So, I’m about to leave Tajikistan. And I was thinking about all these lists about goods and bads and lessons learned that I’d share with this blog. But, at the end of the day, I think on both sides, it comes down to my life in Tajikistan being surprising, and sometimes pretty weird.
In the span of the last three days I’ve given a research presentation to the Persian Department at the Tajik National University, gone on a final Osh picnic to Varzob, and caught the flu, necessitating a visit to the doctor for the first time since I’ve arrived here. Nearly made it!
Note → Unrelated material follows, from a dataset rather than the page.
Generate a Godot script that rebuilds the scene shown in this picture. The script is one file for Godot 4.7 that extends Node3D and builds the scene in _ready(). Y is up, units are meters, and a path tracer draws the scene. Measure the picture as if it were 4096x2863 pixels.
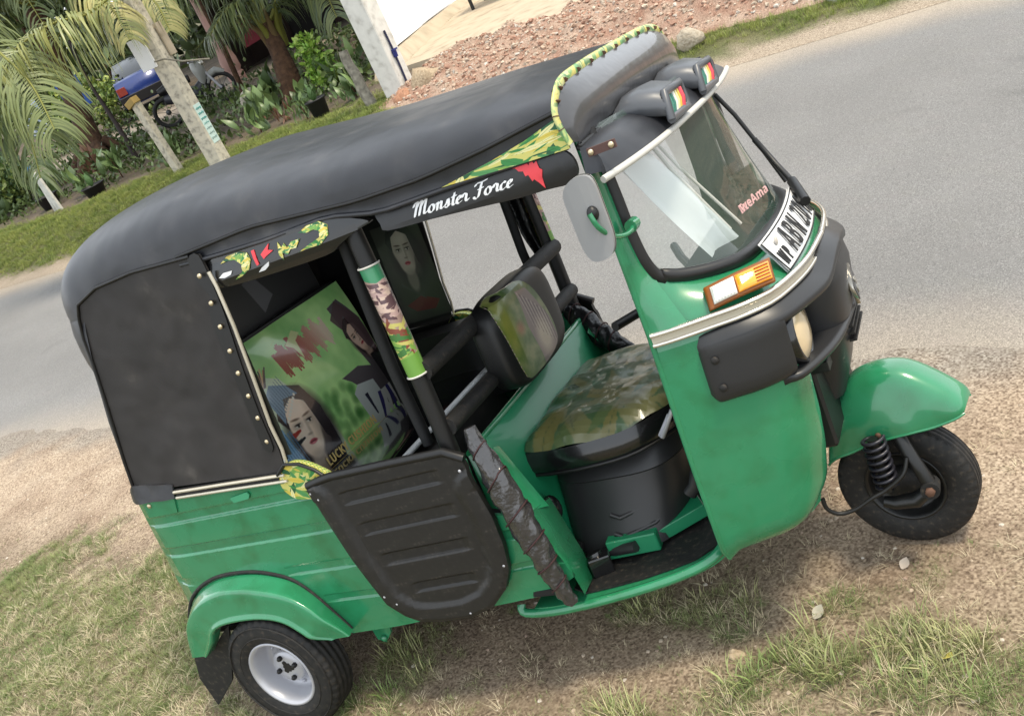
extends Node3D

var rng := RandomNumberGenerator.new()
var M := {}
var names := {}

# ---------------------------------------------------------------- mesh builder
class MB:
	var st := SurfaceTool.new()
	var g := 1
	var col := Color(1, 1, 1)
	func _init() -> void:
		st.begin(Mesh.PRIMITIVE_TRIANGLES)
		st.set_smooth_group(1)
	func smooth() -> void:
		g += 1
		st.set_smooth_group(g)
	func flat() -> void:
		st.set_smooth_group(-1)
	func tri(a: Vector3, b: Vector3, c: Vector3, ua := Vector2.ZERO, ub := Vector2.ZERO, uc := Vector2.ZERO) -> void:
		st.set_color(col); st.set_uv(ua); st.add_vertex(a)
		st.set_color(col); st.set_uv(ub); st.add_vertex(b)
		st.set_color(col); st.set_uv(uc); st.add_vertex(c)
	func quad(a: Vector3, b: Vector3, c: Vector3, d: Vector3, ua := Vector2(0, 0), ub := Vector2(1, 0), uc := Vector2(1, 1), ud := Vector2(0, 1)) -> void:
		tri(a, b, c, ua, ub, uc)
		tri(a, c, d, ua, uc, ud)
	# rows of points; each row a PackedVector3Array of the same length
	func grid(P: Array, close_u := false, close_v := false) -> void:
		smooth()
		var nv := P.size()
		var nu: int = P[0].size()
		for j in (nv if close_v else nv - 1):
			for i in (nu if close_u else nu - 1):
				var i2 := (i + 1) % nu
				var j2 := (j + 1) % nv
				var u0 := float(i) / (nu - 1)
				var u1 := float(i + 1) / (nu - 1)
				var v0 := float(j) / (nv - 1)
				var v1 := float(j + 1) / (nv - 1)
				var a: Vector3 = P[j][i]
				var b: Vector3 = P[j][i2]
				var c: Vector3 = P[j2][i2]
				var d: Vector3 = P[j2][i]
				if not a.is_equal_approx(b) and not b.is_equal_approx(c):
					tri(a, b, c, Vector2(u0, v0), Vector2(u1, v0), Vector2(u1, v1))
				if not a.is_equal_approx(d) and not d.is_equal_approx(c):
					tri(a, c, d, Vector2(u0, v0), Vector2(u1, v1), Vector2(u0, v1))
	func fan(row: PackedVector3Array) -> void:
		smooth()
		var m := Vector3.ZERO
		for p in row:
			m += p
		m /= row.size()
		for i in row.size():
			tri(m, row[i], row[(i + 1) % row.size()])
	func tube(path: PackedVector3Array, r, sides := 10, caps := true, squash := 1.0) -> void:
		var rows := []
		var up := Vector3.UP
		var n := path.size()
		var prev := Vector3.ZERO
		for i in n:
			var d: Vector3 = (path[mini(i + 1, n - 1)] - path[maxi(i - 1, 0)]).normalized()
			if prev == Vector3.ZERO:
				if absf(d.dot(up)) > 0.9:
					up = Vector3.RIGHT
				prev = (up - d * up.dot(d)).normalized()
			else:
				prev = (prev - d * prev.dot(d)).normalized()
			var s := d.cross(prev)
			var rr: float = r if typeof(r) != TYPE_ARRAY else r[mini(i, r.size() - 1)]
			var row := PackedVector3Array()
			for k in sides:
				var t := TAU * k / sides
				row.append(path[i] + (prev * cos(t) + s * sin(t) * squash) * rr)
			rows.append(row)
		grid(rows, true)
		if caps:
			fan(rows[0])
			fan(rows[n - 1])
	# profile: (radius, along); axis and an origin; radius may be modulated
	func lathe(profile: Array, origin: Vector3, axis: Vector3, segs := 48, mod = null) -> void:
		axis = axis.normalized()
		var u := axis.cross(Vector3.UP)
		if u.length() < 0.1:
			u = axis.cross(Vector3.RIGHT)
		u = u.normalized()
		var w := u.cross(axis).normalized()
		var rows := []
		for j in profile.size():
			var p: Vector2 = profile[j]
			var row := PackedVector3Array()
			for k in segs:
				var t := TAU * k / segs
				var rr := p.x
				if mod != null:
					rr = mod.call(p.x, j, k)
				row.append(origin + axis * p.y + (u * cos(t) + w * sin(t)) * rr)
			rows.append(row)
		grid(rows, true)
	func box(c: Vector3, s: Vector3, b := Basis.IDENTITY, bev := 0.0) -> void:
		# bevelled box
		var h := s * 0.5
		if bev <= 0.0:
			bev = minf(minf(h.x, h.y), h.z) * 0.12
		var k := h - Vector3.ONE * bev
		flat()
		var f := func(x: float, y: float, z: float) -> Vector3: return c + b * Vector3(x, y, z)
		for s1 in [-1.0, 1.0]:
			quad(f.call(-k.x, -k.y, s1 * h.z), f.call(k.x, -k.y, s1 * h.z), f.call(k.x, k.y, s1 * h.z), f.call(-k.x, k.y, s1 * h.z))
			quad(f.call(s1 * h.x, -k.y, -k.z), f.call(s1 * h.x, -k.y, k.z), f.call(s1 * h.x, k.y, k.z), f.call(s1 * h.x, k.y, -k.z))
			quad(f.call(-k.x, s1 * h.y, -k.z), f.call(k.x, s1 * h.y, -k.z), f.call(k.x, s1 * h.y, k.z), f.call(-k.x, s1 * h.y, k.z))
			for s2 in [-1.0, 1.0]:
				quad(f.call(-k.x, s1 * h.y, s2 * k.z), f.call(k.x, s1 * h.y, s2 * k.z), f.call(k.x, s1 * k.y, s2 * h.z), f.call(-k.x, s1 * k.y, s2 * h.z))
				quad(f.call(s1 * h.x, -k.y, s2 * k.z), f.call(s1 * h.x, k.y, s2 * k.z), f.call(s1 * k.x, k.y, s2 * h.z), f.call(s1 * k.x, -k.y, s2 * h.z))
				quad(f.call(s1 * h.x, s2 * k.y, -k.z), f.call(s1 * h.x, s2 * k.y, k.z), f.call(s1 * k.x, s2 * h.y, k.z), f.call(s1 * k.x, s2 * h.y, -k.z))
				for s3 in [-1.0, 1.0]:
					tri(f.call(s1 * h.x, s2 * k.y, s3 * k.z), f.call(s1 * k.x, s2 * h.y, s3 * k.z), f.call(s1 * k.x, s2 * k.y, s3 * h.z))
	func ball(c: Vector3, r: Vector3, n := 10) -> void:
		var rows := []
		for j in n + 1:
			var a := PI * j / n
			var row := PackedVector3Array()
			for k in n * 2:
				var t := PI * k / n
				row.append(c + Vector3(r.x * sin(a) * cos(t), r.y * cos(a), r.z * sin(a) * sin(t)))
			rows.append(row)
		grid(rows, true)
	# a sheet cut to an outline: f maps the outline's plane to space; thick folds its rim back by that vector
	func panel(poly: PackedVector2Array, step: Vector2, f: Callable, thick := Vector3.ZERO) -> void:
		smooth()
		var lo := poly[0]
		var hi := poly[0]
		for p in poly:
			lo = lo.min(p)
			hi = hi.max(p)
		var size := hi - lo
		var nx := maxi(1, ceili(size.x / step.x))
		var ny := maxi(1, ceili(size.y / step.y))
		var cell := Vector2(size.x / nx, size.y / ny)
		var inside := []
		for j in ny + 1:
			var row := PackedByteArray()
			for i in nx + 1:
				row.append(1 if Geometry2D.is_point_in_polygon(lo + Vector2(i, j) * cell, poly) else 0)
			inside.append(row)
		var uv := func(p: Vector2) -> Vector2: return Vector2((p.x - lo.x) / size.x, 1.0 - (p.y - lo.y) / size.y)
		for j in ny:
			for i in nx:
				var a := lo + Vector2(i, j) * cell
				var sq := PackedVector2Array([a, a + Vector2(cell.x, 0), a + cell, a + Vector2(0, cell.y)])
				var near := false
				if inside[j][i] + inside[j][i + 1] + inside[j + 1][i] + inside[j + 1][i + 1] < 4:
					near = true
				var parts := [sq]
				if near:
					parts = Geometry2D.intersect_polygons(sq, poly)
				for q in parts:
					if q.size() < 3:
						continue
					if not near:
						quad(f.call(q[0]), f.call(q[1]), f.call(q[2]), f.call(q[3]), uv.call(q[0]), uv.call(q[1]), uv.call(q[2]), uv.call(q[3]))
						continue
					if Geometry2D.is_polygon_clockwise(q):
						q.reverse()
					var t := Geometry2D.triangulate_polygon(q)
					for k in range(0, t.size(), 3):
						tri(f.call(q[t[k]]), f.call(q[t[k + 1]]), f.call(q[t[k + 2]]), uv.call(q[t[k]]), uv.call(q[t[k + 1]]), uv.call(q[t[k + 2]]))
		if thick != Vector3.ZERO:
			smooth()
			var n := poly.size()
			for i in n:
				var p := poly[i]
				var q := poly[(i + 1) % n]
				var m := maxi(1, ceili(p.distance_to(q) / maxf(step.x, step.y)))
				for k in m:
					var a: Vector3 = f.call(p.lerp(q, float(k) / m))
					var b: Vector3 = f.call(p.lerp(q, float(k + 1) / m))
					quad(a, b, b + thick, a + thick)
	func done() -> ArrayMesh:
		st.generate_normals()
		return st.commit()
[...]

I’ve tried to keep this blog pretty upbeat all year, but truthfully there were a lot of aspects of studying in Tajikistan that were incredibly difficult and frustrating. Looking back, I absolutely wouldn’t trade the study abroad experience here for all the coasts in Costa Rica, all the romance in Rome, or all the mummies in Egypt, but there are some things I might try to forget, because who wants unpleasant memories?:
Nights spent shivering myself to sleep in the dead of winter.
The sinking feeling of coming home and realizing there was still no electricity.
The loneliness of realizing that the majority of my peer group here was married with a few kids.
Car sickness. So much car sickness. Stop building tall flagpoles and pave some roads, Taj!
Waking up every single day before 6am, because if I went running any later I’d be stared at, followed, shouted at, etc.
Literally living out of a suitcase for 9 months, because my room had no cupboards/closet
Going to bed every night around 10pm, because there just wasn’t anything else to do.
All the oil in Tajik food. Cotton oil, flaxseed oil, vegetable oil, just lots of oil.
Corruption.
Outhouses. Specifically mountain outhouses.
But there are also memories I’ll cherish, things I’ll genuinely miss and hope to see again someday.
If I could remember Tajikistan any way it would be like this:
(finally asked my host family permission to share that!)
Or like this:
Or maybe like this:
There is a part of me that is also extremely grateful towards Tajikistan. Most languages, you get a pick of your location, dialect, etc. when you decided to study abroad. As a US citizen studying Persian abroad long-term, that’s not really the case. For better or worse, we come to Tajikistan, and even though sometimes the Tajiki-Farsi dichotomy is frustrating, I dread the day when studying here isn’t an option.
I came here a wide-eyed Perso-phile, and I’m leaving as someone who can communicate effectively in Persian (most of the time). So it was worth it. Honestly, I don’t pick up languages easily. And I think the one-on-one/two-on-one classes that I’ve had all year have probably been the reason I’ve come along as far as I have. I’ll deeply miss my professors and my classes.
In case you thought THAT was sentimental, let me turn now to my host family. I’m pretty sure there have been times when my host family thought I was a complete nutter. And there have definitely been times when I thought they were totally bonkers. There have been more cross-cultural miscommunications than I can count. And yet, when I leave, I will miss my host family most. I decided early on that host family bonding was one of my priorities, and thanks to the fact that my host family was genuinely interested in spending time with me, it remained one.
When I was in Khujand last week, my host family called me, just to tell me that they missed me, and that the baby was crying and pointing to my shoes and asking “where’s Amanda.”
I love that when I come home a million people greet me (some of who I’m always supposedly related to but have never met before). I’ve even grown fond of my host brother bursting into my room and demanding that I go with him to buy a shepherd dog (this happens about twice a day). I’ll miss how, even though they think its nuts, they always make sure my Osh is meat-free. I’ll miss my host mom describing the millions of cakes she can make, and my host baby attempting to pray and falling over, and taking my little host cousins for walks around the block (one toddler on my shoulders, two toddlers holding my hands).
I’ll miss it all.
So that’s that. Three more days in Tajikistan, three weeks in the U.S., and then summer in India. Although I’ll miss Tajikistan, I’m really looking forward to the immediate future. One last poem, an extract from Attar’s Conference of the Birds (Fitzgerald Translation):
For like a child sent with a fluttering Light
To feel his way along a gusty Night
Man walks the World: again and yet again
The Lamp shall be by Fits of Passion slain:
But shall not he who sent him from the Door
Relight the Lamp once more, and yet once more?